Apple has apparently shipped 3 million iPads. You'll be aware of that because you read the papers, the blogs, the press releases - and Apple is brilliant at telling everyone when it has a hit (I don't remember getting so much information when it was pushing the Newton).
No doubt it'll be telling us how many iphone 4s it has shipped before too long, too, although there won't be one in my house until it catches up with itself for the quantities it needs to make. But let's stick with the iPad for the moment.
I bought mine on the day of release, mostly because I thought it would be insanity for a tech writer not to have one to play with. I stand by that. And I like it, I really do. But I have to ask myself: what have I actually done with it so far?
I've read a book. And some comics. I've put some music on it and listened to it because I can rather than because I thought it was an essential idea. I've watched bits of a television programme, changed my mind and put them onto the television instead (TV programmes, oddly, look better on TV than on an iPad).

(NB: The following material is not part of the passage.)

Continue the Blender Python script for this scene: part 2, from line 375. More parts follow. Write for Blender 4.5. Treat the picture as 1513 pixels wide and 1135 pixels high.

I've done a bit of web surfing and yes it's more comfortable to look at than the iPhone screen. And I've played some games - Angry Birds is highly recommended, for example, as one of the most addictive games in the known universe.
Then I ask myself: if I hadn't thought I could make something out of writing about this gadget, would it honestly be worth the money? Because they cost a lot.
My answer is that it needs to come down an awful lot before it really represents value. I'm confident Apple would tell me that 3 million people can't be wrong, and they might well be right in that.
But I can't help thinking, at the 3m users mark, it's still a very expensive nice-to-have rather than an essential, for either business or leisure.